In the BURGH with Billy Strings

In the BURGH with Billy Strings

Billy Strings, a performer known for blending high-energy bluegrass music with progressive elements, took the stage on December 12 and 13 at Petersen Events Center. Upon arriving at the venue, located on the campus of the University of Pittsburgh, I was greeted by hundreds of passionate fans. The demographic of the crowd resembled that of a Grateful Dead concert, with colorful attire. Many folks danced and swayed to the tunes played by Strings. This was the second Billy Strings concert my family and I attended at the same venue.

My brother and I anxiously waiting for Billy Strings to come on stage. According to my brother, we sat in the best section acoustically to hear the show. (Heather Hill)

The five-piece band included Strings (acoustic guitar), Royal Masat (upright bass), Billy Failing (banjo), Alex Hargreaves (fiddle), and Jarrod Walker (mandolin). From the moment the lights dimmed, the band performed with accuracy and energy. The mandolin was a great touch that delighted me because of the added beauty and energetic atmosphere.

The band opened with “Born to Ride,” a Stanley Brothers cover before launching into five Strings originals from his 2021 album, Renewal. The bunch dropped into “Señor (Tales of Yankee Power),” from Bob Dylan’s 1978 record Street-Legal.

The tone of the show suddenly shifted to one of psychedelia with a 10+ minute “Highway Hypnosis,” featuring distorted instruments and dexterous fingerpicking.
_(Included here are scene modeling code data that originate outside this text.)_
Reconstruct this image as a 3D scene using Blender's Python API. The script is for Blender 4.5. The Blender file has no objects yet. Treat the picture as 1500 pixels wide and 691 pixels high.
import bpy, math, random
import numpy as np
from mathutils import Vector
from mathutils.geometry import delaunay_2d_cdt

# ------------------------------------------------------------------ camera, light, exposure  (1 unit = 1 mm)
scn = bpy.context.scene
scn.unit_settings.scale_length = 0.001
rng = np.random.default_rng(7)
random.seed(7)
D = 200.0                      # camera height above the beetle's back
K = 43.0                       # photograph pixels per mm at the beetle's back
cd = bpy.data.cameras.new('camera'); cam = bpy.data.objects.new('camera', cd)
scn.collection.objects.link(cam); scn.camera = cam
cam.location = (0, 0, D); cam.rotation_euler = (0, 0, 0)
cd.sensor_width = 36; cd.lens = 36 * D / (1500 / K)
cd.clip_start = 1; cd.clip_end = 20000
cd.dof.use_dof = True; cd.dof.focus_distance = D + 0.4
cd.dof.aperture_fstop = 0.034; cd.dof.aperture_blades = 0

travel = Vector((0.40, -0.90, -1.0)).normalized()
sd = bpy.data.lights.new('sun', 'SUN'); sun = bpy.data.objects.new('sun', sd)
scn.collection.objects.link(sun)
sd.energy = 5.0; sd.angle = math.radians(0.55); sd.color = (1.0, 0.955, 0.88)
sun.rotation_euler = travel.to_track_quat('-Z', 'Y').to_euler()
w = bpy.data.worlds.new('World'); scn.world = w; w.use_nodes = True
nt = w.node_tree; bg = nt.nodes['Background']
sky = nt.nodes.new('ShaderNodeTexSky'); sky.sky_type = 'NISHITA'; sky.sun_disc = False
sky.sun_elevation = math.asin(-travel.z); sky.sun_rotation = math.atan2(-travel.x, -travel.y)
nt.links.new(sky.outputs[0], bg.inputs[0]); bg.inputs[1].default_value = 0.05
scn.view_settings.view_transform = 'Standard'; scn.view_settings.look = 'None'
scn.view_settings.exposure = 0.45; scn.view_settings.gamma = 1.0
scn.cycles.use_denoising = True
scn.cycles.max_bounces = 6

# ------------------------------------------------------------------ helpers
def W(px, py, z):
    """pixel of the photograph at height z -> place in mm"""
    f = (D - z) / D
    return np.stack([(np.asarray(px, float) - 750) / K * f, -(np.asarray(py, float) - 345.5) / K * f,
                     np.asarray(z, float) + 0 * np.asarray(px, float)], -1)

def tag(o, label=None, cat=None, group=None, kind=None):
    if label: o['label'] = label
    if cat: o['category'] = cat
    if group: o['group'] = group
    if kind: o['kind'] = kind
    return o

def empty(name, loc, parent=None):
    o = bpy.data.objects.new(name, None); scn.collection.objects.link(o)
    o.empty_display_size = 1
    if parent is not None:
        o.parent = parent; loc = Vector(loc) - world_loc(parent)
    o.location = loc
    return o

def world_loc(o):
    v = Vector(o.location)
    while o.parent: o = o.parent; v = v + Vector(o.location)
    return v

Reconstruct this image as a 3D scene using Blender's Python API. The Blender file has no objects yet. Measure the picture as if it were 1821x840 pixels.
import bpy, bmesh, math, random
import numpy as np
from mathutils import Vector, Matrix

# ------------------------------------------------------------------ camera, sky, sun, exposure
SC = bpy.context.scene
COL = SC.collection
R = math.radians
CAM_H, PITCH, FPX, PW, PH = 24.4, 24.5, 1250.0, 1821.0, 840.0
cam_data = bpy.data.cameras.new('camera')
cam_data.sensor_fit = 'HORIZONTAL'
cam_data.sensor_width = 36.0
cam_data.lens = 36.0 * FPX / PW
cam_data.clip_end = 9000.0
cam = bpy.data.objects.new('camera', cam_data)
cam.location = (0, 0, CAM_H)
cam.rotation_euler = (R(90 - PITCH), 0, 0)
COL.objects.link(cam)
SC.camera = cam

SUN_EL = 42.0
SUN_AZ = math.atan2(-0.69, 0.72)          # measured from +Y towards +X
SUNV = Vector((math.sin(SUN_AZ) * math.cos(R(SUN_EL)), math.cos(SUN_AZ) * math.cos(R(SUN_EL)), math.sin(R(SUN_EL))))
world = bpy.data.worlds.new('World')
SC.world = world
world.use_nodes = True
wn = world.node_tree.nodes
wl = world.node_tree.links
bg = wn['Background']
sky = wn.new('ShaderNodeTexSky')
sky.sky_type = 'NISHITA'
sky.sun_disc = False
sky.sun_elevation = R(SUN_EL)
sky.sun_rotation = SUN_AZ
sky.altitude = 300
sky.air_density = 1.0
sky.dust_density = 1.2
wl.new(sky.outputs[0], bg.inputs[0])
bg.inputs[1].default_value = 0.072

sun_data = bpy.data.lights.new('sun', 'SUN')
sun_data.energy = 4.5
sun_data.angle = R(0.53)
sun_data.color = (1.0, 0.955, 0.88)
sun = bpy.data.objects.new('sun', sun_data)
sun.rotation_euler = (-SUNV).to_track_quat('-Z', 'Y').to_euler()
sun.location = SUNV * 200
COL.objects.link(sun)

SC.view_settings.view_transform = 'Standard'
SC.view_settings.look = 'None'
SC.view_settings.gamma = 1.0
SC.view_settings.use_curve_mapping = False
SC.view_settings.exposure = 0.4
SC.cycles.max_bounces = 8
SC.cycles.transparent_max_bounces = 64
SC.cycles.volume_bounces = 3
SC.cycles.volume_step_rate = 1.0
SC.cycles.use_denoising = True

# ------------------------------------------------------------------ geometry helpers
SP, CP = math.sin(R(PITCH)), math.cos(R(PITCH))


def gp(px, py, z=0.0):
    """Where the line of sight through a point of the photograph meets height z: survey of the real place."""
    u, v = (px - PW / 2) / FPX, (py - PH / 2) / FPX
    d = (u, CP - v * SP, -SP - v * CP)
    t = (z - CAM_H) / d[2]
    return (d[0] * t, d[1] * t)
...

By this time, the crowd was fully picking up what Strings and his band were putting down.

After a short break, the second set began with a retrospective “Must Be Seven,” followed by a beautiful cover of the Doc Watson Family’s “My Love Comes Rolling Down.” The next tune, “Hide and Seek,” proved just how far Strings can push the boundaries of bluegrass music, a genre known for its stoicism. This rendition in particular sounded like metal and progressive music.

Strings also let his stage presence shine on the cold December night. Strings wasn’t still for a minute, moving around and engaging with the crowd on most of the songs. After a few more classic, traditional bluegrass tunes, the fiery guitar picker performed another Dylan tune. This time he performed “Drifter’s Escape,” a semi-deep cut from Dylan’s 1967 LP John Wesley Hardin.

The band united and sang into one microphone for the encore. (Quinn Hill)

The roaring crowd welcomed Strings and his band back on stage for an encore performance. The five musicians gathered around a single microphone at the front of the stage and three more bluegrass covers. These included John Kee’s “Standing In the Need of Prayer,” the traditional song, “If Your Hair’s Too Long (There’s Sin in Your Heart),” and Doc Watson’s “Riding That Midnight Train.” The grateful Strings said a few words of thanks to the audience and departed for the next stop of the tour, Wilkes-Barre, Pennsylvania.

The concert was phenomenal, and I urge those interested in country, rock, and even metal music to pay them a listen. Most of all, it is electrifying to see bluegrass presented in a new, exciting way.